According to my current Farsi teacher the javanmardi spirit is passion, specifically bravery and the willingness to give oneself entirely, to be a sacrifice.  Javanmardi is a virtue, a godly attribute.           
            Javanmardi animates Tahirih's verse and that of her brother and sister mystics who have that spirit.  Someone always has that spirit.  According to tradition, true javanmardis live as earth lives, "often ignored and almost always misunderstood," to quote Kingsley, but they "keep existing because they have to."  We're never without them.  We can open our eyes, look through past and present time and find them.  One of my favorite poems, Ode, by young Arthur O'Shaughnessy (1844-1881), says it well.  It's a one-hit-wonder, but it's all O'Shaughnessy needed to do –

            We are the music-makers,
                 And we are the dreamers of dreams,
            Wandering by lone sea-breakers,
                 And sitting by desolate streams;
             World-losers and world-forsakers,
                 On whom the pale moon gleams:
             Yet we are the movers and shakers
                  Of the world forever, it seems.

            With wonderful deathless ditties
                 We build up the world's great cities,
             And out of a fabulous story
                  We fashion an empire's glory:
             One man with a dream, at pleasure,
                   Shall go forth and conquer a crown;
             And three with a new song's measure
                    Can trample an empire down.

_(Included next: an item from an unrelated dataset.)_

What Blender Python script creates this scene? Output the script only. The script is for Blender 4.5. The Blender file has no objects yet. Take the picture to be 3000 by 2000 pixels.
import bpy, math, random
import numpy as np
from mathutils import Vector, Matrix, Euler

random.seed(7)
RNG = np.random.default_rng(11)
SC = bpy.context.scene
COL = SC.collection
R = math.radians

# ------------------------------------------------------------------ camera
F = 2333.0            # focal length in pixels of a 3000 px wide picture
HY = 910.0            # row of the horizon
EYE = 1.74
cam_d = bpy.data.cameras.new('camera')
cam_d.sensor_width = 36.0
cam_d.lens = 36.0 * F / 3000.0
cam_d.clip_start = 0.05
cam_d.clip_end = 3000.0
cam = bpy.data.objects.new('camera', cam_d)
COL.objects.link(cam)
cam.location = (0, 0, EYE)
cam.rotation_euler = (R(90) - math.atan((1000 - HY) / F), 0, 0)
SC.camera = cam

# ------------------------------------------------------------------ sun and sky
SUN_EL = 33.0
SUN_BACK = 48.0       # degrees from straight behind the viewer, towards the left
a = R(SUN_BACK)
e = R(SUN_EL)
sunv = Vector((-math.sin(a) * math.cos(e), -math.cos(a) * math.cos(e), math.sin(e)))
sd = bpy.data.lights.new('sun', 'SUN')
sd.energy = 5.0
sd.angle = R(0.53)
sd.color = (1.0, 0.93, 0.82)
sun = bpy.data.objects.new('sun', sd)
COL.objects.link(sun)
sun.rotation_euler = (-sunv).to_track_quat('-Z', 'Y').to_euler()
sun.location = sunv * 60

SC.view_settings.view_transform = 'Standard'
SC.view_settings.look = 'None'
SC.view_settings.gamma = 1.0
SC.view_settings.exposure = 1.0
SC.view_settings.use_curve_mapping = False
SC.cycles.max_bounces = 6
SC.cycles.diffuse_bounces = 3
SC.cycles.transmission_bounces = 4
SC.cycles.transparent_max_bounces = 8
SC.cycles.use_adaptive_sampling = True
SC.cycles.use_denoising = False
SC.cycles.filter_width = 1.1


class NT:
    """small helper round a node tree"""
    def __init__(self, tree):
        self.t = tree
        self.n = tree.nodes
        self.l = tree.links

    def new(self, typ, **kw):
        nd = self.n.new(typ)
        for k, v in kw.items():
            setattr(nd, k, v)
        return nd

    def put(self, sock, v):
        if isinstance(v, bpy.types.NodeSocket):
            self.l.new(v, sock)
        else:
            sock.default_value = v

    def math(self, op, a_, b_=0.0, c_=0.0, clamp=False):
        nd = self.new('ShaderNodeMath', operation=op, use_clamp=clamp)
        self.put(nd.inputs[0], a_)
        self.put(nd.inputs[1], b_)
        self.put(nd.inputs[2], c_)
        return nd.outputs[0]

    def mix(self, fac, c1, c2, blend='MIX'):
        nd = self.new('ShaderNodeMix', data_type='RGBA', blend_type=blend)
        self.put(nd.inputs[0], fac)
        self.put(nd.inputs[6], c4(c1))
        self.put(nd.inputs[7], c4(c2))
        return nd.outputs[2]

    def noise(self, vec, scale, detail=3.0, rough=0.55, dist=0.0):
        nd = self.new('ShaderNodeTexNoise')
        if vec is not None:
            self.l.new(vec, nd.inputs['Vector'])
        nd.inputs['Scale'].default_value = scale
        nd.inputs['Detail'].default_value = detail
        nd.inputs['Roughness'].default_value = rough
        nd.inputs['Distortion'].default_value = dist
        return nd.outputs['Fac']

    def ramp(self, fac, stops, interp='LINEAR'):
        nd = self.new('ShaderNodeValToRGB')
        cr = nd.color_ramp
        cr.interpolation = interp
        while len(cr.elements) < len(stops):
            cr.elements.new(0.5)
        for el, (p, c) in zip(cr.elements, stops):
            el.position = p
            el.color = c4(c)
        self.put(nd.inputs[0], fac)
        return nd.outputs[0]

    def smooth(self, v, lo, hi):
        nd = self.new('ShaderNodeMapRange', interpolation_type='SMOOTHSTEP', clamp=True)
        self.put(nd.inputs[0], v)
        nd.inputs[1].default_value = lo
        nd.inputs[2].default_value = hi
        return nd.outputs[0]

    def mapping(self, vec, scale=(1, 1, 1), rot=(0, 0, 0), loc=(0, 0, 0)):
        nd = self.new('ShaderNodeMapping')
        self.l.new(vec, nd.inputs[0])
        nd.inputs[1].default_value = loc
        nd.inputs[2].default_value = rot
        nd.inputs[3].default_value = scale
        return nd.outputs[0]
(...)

            We, in the ages lying
                    In the buried past of the earth,
             Built Ninevah with our sighing,
                    And Babel itself with our mirth;
             And o'erthrew them with prophesying
                     To the old of the new world's worth;
            For each age is a dream that is dying,
                     Or one that is coming to birth.